The documentation of scipy Butterworth filter says its cutoff attenuation is 0.707(-3dB). To validate this, I created a square wave signal, performed FFT and implemented a bandpass filter with a band range from 21Hz to 49Hz, finally compared the magnitude of cutoff frequencies(21Hz and 49Hz) between before filter implementation and after. However, the ratio is around 0.689, not even close to 0.707. Can anyone explain why?

import numpy as np
import matplotlib.pyplot as plt
from scipy.signal import butter, sosfilt

def butter_bandpass(lowcut, highcut, fs, order=5):
    nyq = 0.5 * fs
    normalized_low = lowcut / nyq
    normalized_high = highcut / nyq
    sos = butter(order, [normalized_low, normalized_high], btype='bandpass', output='sos')
    return sos

def filter_implementation(sos, data):
    y = sosfilt(sos, data)
    return y

#------------------------------------------------------------------------
# Create a signal

from scipy import signal

# How many time points are needed i,e., Sampling Frequency
sampling_frequency = 1000;

# At what intervals time points are sampled
sampling_interval = 1 / sampling_frequency;

# Begin time period of the signals
begin_time = 0;

# End time period of the signals
end_time = 10; 

# Define signal frequency
signal_frequency = 1

# Time points
time = np.arange(begin_time, end_time, sampling_interval);
data = signal.square(2 * np.pi * signal_frequency * time)

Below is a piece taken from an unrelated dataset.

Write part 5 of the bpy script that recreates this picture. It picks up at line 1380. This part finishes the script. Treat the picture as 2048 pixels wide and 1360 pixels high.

plt.figure(figsize = (8, 4))
plt.plot(time, data)
plt.xlabel("Time(s)")
plt.ylabel("Amplitude")
plt.title("Square Wave")
plt.grid()
plt.show()

#------------------------------------------------------------------------
# Perform fft

from scipy.fft import fft, fftfreq

def perform_fft(y, dt):
    yf_temp = fft(y)
    xf = fftfreq(len(y), dt)[:len(y)//2]
    yf = 2.0/len(y) * np.abs(yf_temp[0:len(y)//2])
    return xf, yf

xf, yf = perform_fft(data, 1/sampling_frequency)

plt.figure(figsize = (8, 4))
plt.plot(xf, yf)
plt.xlabel("Frequency(Hz)")
plt.ylabel("Amplitude")
plt.title("Frequency Domain Signal")
plt.grid()
plt.show()

#------------------------------------------------------------------------
# Apply bandpass filter

#Low Frequency
low_cut = 21

#high Frequency
high_cut = 49

print(xf[210])
print(yf[210])
ref_low = yf[210]

print(xf[490])
print(yf[490])
ref_high = yf[490]

# Apply bandpass filter
sos = butter_bandpass(low_cut, high_cut, sampling_frequency, order=5)
filtered_data = filter_implementation(sos, data)

# Plot time domain filtered_data
plt.figure(figsize = (8, 4))
plt.plot(time, filtered_data)
plt.xlabel("Time(s)")
plt.ylabel("Amplitude")
plt.title("Square Wave")
plt.grid()
plt.show()

# Plot frequency domain filtered_data
xf, yf = perform_fft(filtered_data, 1/sampling_frequency)

plt.figure(figsize = (8, 4))
plt.plot(xf, yf)
plt.xlabel("Frequency(Hz)")
plt.ylabel("Amplitude")
plt.title("Frequency Domain Signal")
plt.grid()
plt.show()

#------------------------------------------------------------------------
# Calculate attenuation at cutoff frequencies

print(yf[210]/ref_low)
print(yf[490]/ref_high)

Answer 1

I just realized filter needs time to settle down. This settling process altered the beginning of time domain data and created the small difference. I took the second half of time domain filtered data and got a ratio of 0.70659.